The gallery is structured chronologically through each voyage, allowing visitors to track the expeditions and watch the historical story unfold as they move from room to room. Before setting off, the introductory room gives a cultural context to the excursion in looking at the Enlightenment period in London during the time of departure. Various scientific books and journals gives a sense of how the Enlightenment influenced the intentions of the voyages. Jointly sponsored by the Royal Society and the Royal Navy, the mixed purpose of science but also trade is explored.

Commencing the setting off of the expedition, the first room is arranged into the key points of contact. This first voyage had a dual purpose, the first scientific, to record the transit of Venus, from multiple locations in order to record the distance between the Earth and the Sun. The colours marked on the chart below indicate the parts of the world from which the transit of Venus could be seen. Areas in white show where it would be possible to view the whole transit, areas in yellow and read signify where the transit could only be partially seen.

Cook also had secret instructions from the Royal Admiralty to discover the mythical southern continent, anticipated as a new site for trade, resources and potential imperial influence.

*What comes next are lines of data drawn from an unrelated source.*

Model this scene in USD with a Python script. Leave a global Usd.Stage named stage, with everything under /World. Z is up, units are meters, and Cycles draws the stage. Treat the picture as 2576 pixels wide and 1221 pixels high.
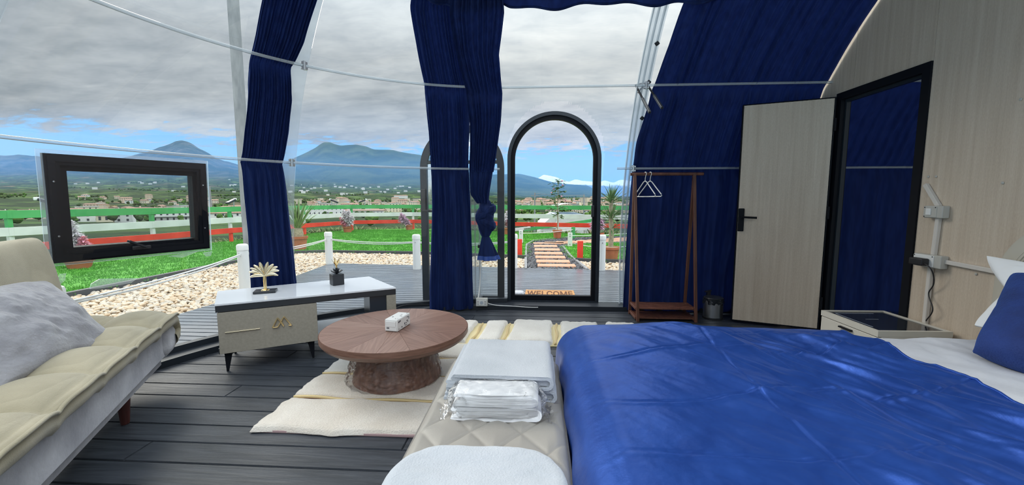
import math, random, re
import numpy as np, trimesh, manifold3d as m3, shapely
from shapely.geometry import Polygon, LineString, box as sbox
import usdkit, meshkit
from pxr import Usd, UsdGeom, UsdLux, UsdShade, Gf, Sdf, Vt

rng = np.random.default_rng(7)
random.seed(7)
PI = math.pi
stage = Usd.Stage.CreateInMemory()
UsdGeom.SetStageUpAxis(stage, 'Z')
UsdGeom.Xform.Define(stage, '/World')
UsdGeom.Scope.Define(stage, '/World/Looks')

# ------------------------------------------------------------------ camera
F, H = 1030.0, 1.1
PITCH, YAW = math.atan(106 / 1030.0), math.radians(3.44)
FW = np.array([-math.sin(YAW) * math.cos(PITCH), math.cos(YAW) * math.cos(PITCH), -math.sin(PITCH)])
RT = np.array([math.cos(YAW), math.sin(YAW), 0.0])
UP = np.cross(RT, FW)
CAM = np.array([0, 0, H])
cam = UsdGeom.Camera.Define(stage, '/World/camera')
cam.AddTransformOp().Set(Gf.Matrix4d(*RT, 0, *UP, 0, *(-FW), 0, *CAM, 1))
cam.CreateHorizontalApertureAttr(36.0)
cam.CreateFocalLengthAttr(36.0 * F / 2576)
cam.CreateExposureAttr(1.0)
cam.CreateClippingRangeAttr(Gf.Vec2f(0.03, 60000))


def mat(name, nodes, links, surface='p.BSDF', volume=None):
    return usdkit.material(stage, '/World/Looks/' + name, nodes, links, surface=surface, volume=volume)


# ------------------------------------------------------------------ sky: broken overcast with a clear band over the horizon
SKY = 0.95
mat('sky_clouds', {
    't': ('texture_coordinate', {}), 's': ('separate_xyz', {}),
    'zc': ('math', {'math_type': 'maximum', 'value2': 0.0}),
    'zd': ('math', {'math_type': 'add', 'value2': 0.16}),
    'px': ('math', {'math_type': 'divide'}), 'py': ('math', {'math_type': 'divide'}),
    'c': ('combine_xyz', {'z': 3.7}),
    'm1': ('mapping', {'scale': (0.75, 1.15, 1.0), 'location': (1.9, 0.4, 0.0)}),
    'n1': ('noise_texture', {'scale': 0.95, 'detail': 8.0, 'roughness': 0.55, 'distortion': 0.25}),
    'm2': ('mapping', {'scale': (1.5, 2.6, 1.0)}),
    'n2': ('noise_texture', {'scale': 3.2, 'detail': 7.0, 'roughness': 0.6, 'distortion': 0.3}),
    'mx': ('mix_float', {'fac': 0.30}),
    'tilt': ('math', {'math_type': 'multiply_add', 'value2': 0.11}),
    'r': ('rgb_ramp', {'ramp': [(0.0, (0.12, 0.145, 0.17)), (0.34, (0.175, 0.20, 0.225)), (0.45, (0.26, 0.28, 0.30)), (0.57, (0.355, 0.37, 0.38)), (0.7, (0.46, 0.462, 0.455)), (1.0, (0.58, 0.57, 0.55))]}),
    'low': ('map_range', {'from_min': 0.10, 'from_max': 0.24, 'to_min': 0.10, 'to_max': 0.0, 'clamp': True}),
    'mxl': ('math', {'math_type': 'add'}),
    'br': ('rgb_ramp', {'ramp': [(0.0, (0.42, 0.55, 0.62)), (0.05, (0.31, 0.48, 0.60)), (0.12, (0.19, 0.38, 0.60)), (0.5, (0.10, 0.26, 0.52)), (1.0, (0.06, 0.2, 0.45))]}),
    'cv': ('math', {'math_type': 'multiply_add', 'value2': 0.16}),
    'cvr': ('map_range', {'range_type': 'smoothstep', 'from_min': 0.187, 'from_max': 0.215, 'to_min': 0.0, 'to_max': 1.0, 'clamp': True}),
    'k': ('mix_color', {}),
    'zen': ('map_range', {'from_min': 0.3, 'from_max': 1.0, 'to_min': 1.0, 'to_max': 4.0, 'clamp': True}),  # overhead sky, out of view, brightened to add light to the room
    'kz': ('vector_math', {'math_type': 'scale'}),
    'b': ('background_shader', {'strength': SKY}),
}, [('t.generated', 's.vector'), ('s.z', 'zc.value1'), ('zc.value', 'zd.value1'), ('s.x', 'px.value1'), ('zd.value', 'px.value2'),
    ('s.y', 'py.value1'), ('zd.value', 'py.value2'), ('px.value', 'c.x'), ('py.value', 'c.y'),
    ('c.vector', 'm1.vector'), ('m1.vector', 'n1.vector'), ('c.vector', 'm2.vector'), ('m2.vector', 'n2.vector'),
    ('n1.fac', 'mx.a'), ('n2.fac', 'mx.b'), ('s.x', 'tilt.value1'), ('mx.result', 'tilt.value3'),
    ('s.z', 'low.value'), ('tilt.value', 'mxl.value1'), ('low.result', 'mxl.value2'), ('mxl.value', 'r.fac'),
    ('s.z', 'br.fac'), ('n2.fac', 'cv.value1'), ('s.z', 'cv.value3'), ('cv.value', 'cvr.value'),
    ('cvr.result', 'k.fac'), ('br.color', 'k.a'), ('r.color', 'k.b'), ('s.z', 'zen.value'), ('k.result', 'kz.vector1'), ('zen.result', 'kz.scale'),
    ('kz.vector', 'b.color')], surface='b.background')
dome_light = UsdLux.DomeLight.Define(stage, '/World/sky_light')
dome_light.CreateIntensityAttr(1.0)
UsdShade.MaterialBindingAPI.Apply(dome_light.GetPrim()).Bind(UsdShade.Material.Get(stage, '/World/Looks/sky_clouds'))
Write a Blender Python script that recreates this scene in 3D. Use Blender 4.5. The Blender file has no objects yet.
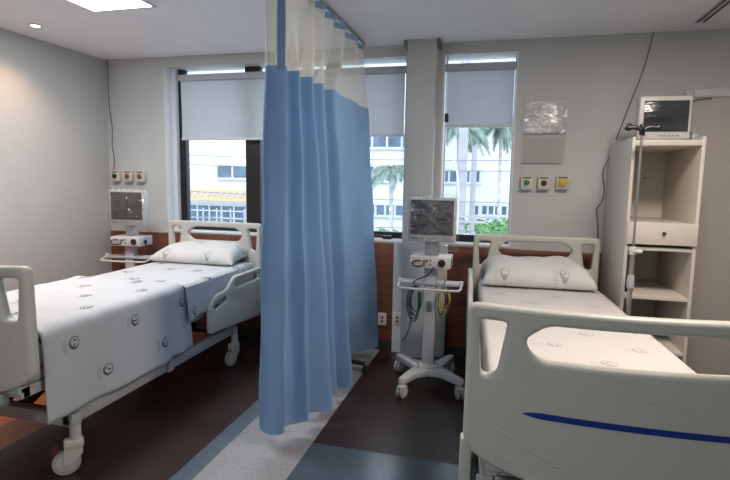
import bpy, bmesh, math, random
from mathutils import Vector, Matrix
from math import sin, cos, pi, radians as RD
random.seed(7)
SC = bpy.context.scene
COL = SC.collection

# ------------------------------------------------------------------ camera
F_PX, PITCH, YAW, ROLL, CAM_H = 512.4, .11653, .25434, .01648, 1.5
cam = bpy.data.cameras.new('camera'); camo = bpy.data.objects.new('camera', cam); COL.objects.link(camo)
cam.sensor_fit = 'HORIZONTAL'; cam.sensor_width = 36; cam.lens = F_PX / 730 * 36; cam.clip_start = .05; cam.clip_end = 300
Fv = Vector((-sin(YAW) * cos(PITCH), cos(YAW) * cos(PITCH), -sin(PITCH)))
Rv = Vector((cos(YAW), sin(YAW), 0)); Uv = Rv.cross(Fv)
R2 = Rv * cos(ROLL) + Uv * sin(ROLL); U2 = -Rv * sin(ROLL) + Uv * cos(ROLL)
camo.matrix_world = Matrix(((R2.x, U2.x, -Fv.x, 0), (R2.y, U2.y, -Fv.y, 0), (R2.z, U2.z, -Fv.z, CAM_H), (0, 0, 0, 1)))
SC.camera = camo

# ------------------------------------------------------------------ world, sun, exposure
SC.view_settings.view_transform = 'Standard'; SC.view_settings.look = 'None'
SC.view_settings.gamma = 1; SC.view_settings.use_curve_mapping = False
SC.view_settings.exposure = 0.38
W = bpy.data.worlds.new('overcast_sky'); SC.world = W; W.use_nodes = True
bg = W.node_tree.nodes['Background']; bg.inputs[0].default_value = (.74, .87, 1, 1); bg.inputs[1].default_value = 2.9
sun = bpy.data.lights.new('sun', 'SUN'); sun.energy = .6; sun.angle = RD(12); sun.color = (1, .97, .93)
so = bpy.data.objects.new('sun', sun); COL.objects.link(so); so.rotation_euler = (RD(48), 0, RD(15))
PANEL_E, PANEL_W, SPOT_E = 24, 34, 46          # ceiling luminaires: cool left, warm right, small spots

# ------------------------------------------------------------------ helpers
def link(name, me, mat=None, parent=None):
    o = bpy.data.objects.new(name, me); COL.objects.link(o)
    if mat is not None:
        for m in (mat if isinstance(mat, (list, tuple)) else [mat]): me.materials.append(m)
    if parent: o.parent = parent
    return o
def tag(o, label=None, cat=None, group=None, kind=None):
    for k, v in (('label', label), ('category', cat), ('group', group), ('kind', kind)):
        if v: o[k] = v
    return o
def thing(name, label, cat, loc=(0, 0, 0), rz=0, group=None, kind=None):
    o = bpy.data.objects.new(name, None); COL.objects.link(o); o.empty_display_size = .1
    o.location = loc; o.rotation_euler = (0, 0, rz)
    return tag(o, label, cat, group, kind)
def children(o): return [c for c in list(COL.objects) if c.parent == o]
def dup(o, loc=None, rz=None, label=None, parent=None):
    kids = children(o)
    c = o.copy(); COL.objects.link(c)
    if parent: c.parent = parent
    if loc is not None: c.location = loc
    if rz is not None: c.rotation_euler = (0, 0, rz)
    if label: c['label'] = label
    for k in kids: dup(k, parent=c)
    return c

class MB:
    def __init__(s): s.b = bmesh.new(); s.uv = s.b.loops.layers.uv.new('UVMap')
    def _new(s, tmp, M, mi):
        me = bpy.data.meshes.new('t'); tmp.to_mesh(me); tmp.free()
        if M is not None: me.transform(M)
        n = len(s.b.faces); s.b.from_mesh(me); bpy.data.meshes.remove(me)
        s.b.faces.ensure_lookup_table()
        for f in s.b.faces[n:]: f.material_index = mi
        return s
    def box(s, x0, x1, y0, y1, z0, z1, bev=0, seg=2, mi=0, M=None):
        t = bmesh.new(); bmesh.ops.create_cube(t, size=1)
        sx, sy, sz = abs(x1 - x0), abs(y1 - y0), abs(z1 - z0)
        for v in t.verts: v.co = Vector((v.co.x * sx + (x0 + x1) / 2, v.co.y * sy + (y0 + y1) / 2, v.co.z * sz + (z0 + z1) / 2))
        if bev: bmesh.ops.bevel(t, geom=t.edges[:], offset=min(bev, sx / 2.1, sy / 2.1, sz / 2.1), segments=seg, profile=.5, affect='EDGES')
        return s._new(t, M, mi)
    def cyl(s, p0, p1, r, r1=None, n=20, mi=0, bev=0):
        p0, p1 = Vector(p0), Vector(p1); r1 = r if r1 is None else r1; d = p1 - p0
        t = bmesh.new(); bmesh.ops.create_cone(t, cap_ends=True, segments=n, radius1=r, radius2=r1, depth=d.length)
        if bev:
            es = [e for e in t.edges if abs(e.verts[0].co.z - e.verts[1].co.z) < 1e-6]
            bmesh.ops.bevel(t, geom=es, offset=bev, segments=2, profile=.5, affect='EDGES')
        M = Matrix.Translation((p0 + p1) / 2) @ d.to_track_quat('Z', 'Y').to_matrix().to_4x4()
        return s._new(t, M, mi)
    def ball(s, c, r, sc=(1, 1, 1), n=16, mi=0):
        t = bmesh.new(); bmesh.ops.create_uvsphere(t, u_segments=n, v_segments=max(6, n // 2), radius=r)
        return s._new(t, Matrix.Translation(c) @ Matrix.Diagonal((*sc, 1)), mi)
    def tube(s, pts, r, n=10, mi=0, smooth=0, closed=False):
        P = [Vector(p) for p in pts]
        for _ in range(smooth):
            Q = [] if closed else [P[0]]
            for i in range(len(P) - (0 if closed else 1)):
                a, b = P[i], P[(i + 1) % len(P)]; Q += [a.lerp(b, .25), a.lerp(b, .75)]
            if not closed: Q.append(P[-1])
            P = Q
        up = Vector((0, 0, 1)); rings = []; m = len(P); prev = None
        for i in range(m):
            if closed: d = P[(i + 1) % m] - P[i - 1]
            else: d = P[min(i + 1, m - 1)] - P[max(i - 1, 0)]
            d.normalize()
            if prev is None:
                a = d.cross(up)
                if a.length < .1: a = d.cross(Vector((1, 0, 0)))
            else: a = prev - d * prev.dot(d)
            a.normalize(); prev = a; c = d.cross(a)
            rings.append([s.b.verts.new(P[i] + (a * cos(2 * pi * k / n) + c * sin(2 * pi * k / n)) * r) for k in range(n)])
        for i in range(m if closed else m - 1):
            A, B = rings[i], rings[(i + 1) % m]
            for k in range(n):
                f = s.b.faces.new((A[k], A[(k + 1) % n], B[(k + 1) % n], B[k])); f.material_index = mi
        if not closed:
            s.b.faces.new(rings[0][::-1]).material_index = mi; s.b.faces.new(rings[-1]).material_index = mi
        return s
    def lathe(s, prof, c=(0, 0, 0), n=24, mi=0, M=None):
        t = bmesh.new(); R = []
        for r, z in prof: R.append([t.verts.new((max(r, 1e-4) * cos(2 * pi * k / n), max(r, 1e-4) * sin(2 * pi * k / n), z)) for k in range(n)])
        for A, B in zip(R, R[1:]):
            for k in range(n): t.faces.new((A[k], A[(k + 1) % n], B[(k + 1) % n], B[k]))
        t.faces.new(R[0][::-1]); t.faces.new(R[-1])
        MM = Matrix.Translation(c)
        return s._new(t, MM @ M if M is not None else MM, mi)
    def prism(s, poly, h, M=None, mi=0, bev=0):       # poly in xy, extruded in z 0..h
        t = bmesh.new(); vs = [t.verts.new((x, y, 0)) for x, y in poly]; f = t.faces.new(vs)
        r = bmesh.ops.extrude_face_region(t, geom=[f])
        for v in r['geom']:
            if isinstance(v, bmesh.types.BMVert): v.co.z += h
        bmesh.ops.recalc_face_normals(t, faces=t.faces[:])
        if bev: bmesh.ops.bevel(t, geom=t.edges[:], offset=bev, segments=2, profile=.5, affect='EDGES')
        return s._new(t, M, mi)
    def grid(s, nu, nv, fn, uvfn=None, mi=0):
        V = [[s.b.verts.new(fn(i / nu, j / nv)) for j in range(nv + 1)] for i in range(nu + 1)]
        for i in range(nu):
            for j in range(nv):
                f = s.b.faces.new((V[i][j], V[i + 1][j], V[i + 1][j + 1], V[i][j + 1])); f.material_index = mi
                if uvfn:
                    for l, (a, b) in zip(f.loops, ((i, j), (i + 1, j), (i + 1, j + 1), (i, j + 1))): l[s.uv].uv = uvfn(a / nu, b / nv)
        return s
    def uvbox(s):                                      # metric box UVs
        for f in s.b.faces:
            n = f.normal; a = max(range(3), key=lambda k: abs(n[k]))
            for l in f.loops:
                c = l.vert.co; l[s.uv].uv = ((c.x, c.y), (c.x, c.z), (c.y, c.z))[{2: 0, 1: 1, 0: 2}[a]]
        return s
    def build(s, name, mat, parent=None, smooth=32, recalc=True):
        if recalc: bmesh.ops.recalc_face_normals(s.b, faces=s.b.faces[:])
        for f in s.b.faces: f.smooth = True
        lim = RD(smooth)
        for e in s.b.edges:
            if len(e.link_faces) == 2:
                try:
                    if e.calc_face_angle() > lim: e.smooth = False
                except ValueError: pass
        me = bpy.data.meshes.new(name); s.b.to_mesh(me); s.b.free()
        return link(name, me, mat, parent)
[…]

One of the key objects in the room is the preserved beak of a squid. Botanist Joseph Banks found it floating dead in the sea and after eating it for dinner, Banks saved the beak for John Hunter, a distinguished scientist back in London.

Featuring an abundance of iconic artworks produced on board by expedition artists Sydney Parkinson, John Webber, Alexander Buchan and William Hodges, many of which have never before been publically displayed, visitors are invited to experience the voyages spanning from the Pacific Ocean to the Antarctic Circle first-hand. Tierra del Fuego, Tahiti, New Zealand and finally the coast of Australia. Below depicts one of the British camps in Tierra del Fuego drawn by Alexander Buchan. Buchan later died following an epileptic seizure in Tahiti and so this painting is one of only a handful that symbolise Buchan’s surviving legacy.  

Some of the most noteworthy drawings being the first illustrations of the Antarctic landscape on record, the elegant portrayal of indigenous tribes and their cultures, the first European drawing of a Kangaroo and the original sketches drawn by the Polynesian high priest and navigator, Tupaia.

Accompanying the multitude of intricate drawings, a mass of original charts, maps and Cook’s handwritten journal extracts are weaved elegantly into the story, revealing the immense planning that went into devising and sustaining this epic journey of discovery. Coming face-to-face with Cook’s first chart of New Zealand, the first European illustrations of Hawai’i and the perfectly preserved specimens from the first voyage, the enormity of the expeditions is put into perspective.



What made this exhibit particularly intriguing is its exploration of different attitudes and opinions throughout the three voyages. Displaying side-by-side accounts of those on board the ships and those that watched the arrival of the explorers as they reached their shores, paints a harrowing picture that anticipates the looming violence of imperialism. Having witnessed the depictions of picturesque villages, the welcoming locals and their bountiful untouched lands, one quickly recognises the unfolding fate of these exquisite tropical havens. With this in mind, the following room is dedicated to the contemporary perspectives on the voyages, examined through the presence of recently commissioned films. Detailing views on Cook’s legacy in the countries that were visited such as New Zealand, Australia and many of the Pacific Islands, the broad range of opinions expressed throughout these features enable visitors to receive a well-rounded account of events. It encourages a moment of reflection upon the cultural meaning of these voyages, and the unquestionable relevance it has today.


The exhibition’s finale is just as captivating as its start, and it doesn’t end there. Whilst visitors not only have access to a plethora of material that for the first time ever has been made readily available in one space, the British Library have also created an ever-growing web space hosting a variety of recently digitised collection artefacts, articles and interviews, audio-visual content, and a portal which invites academics, journalists and the public to discuss their impressions of the exhibition itself.


Cook’s expeditions remain a highly controversial and debated topic today. Ongoing disputes in courts today continue the battle regarding Cook’s claim of the east coast of Australia for Britain. Just 50 years ago the story of the voyages would have been told in a very patriotic way, a story that is told very differently today, and this gradual evolution of attitudes is reflected throughout the course of the gallery.


A remarkable artistic representation of Cook’s voyages, this exhibition is not to be missed.


James Cook: The Voyages, is on display at London’s British Library, 27 April – 28 August 2018.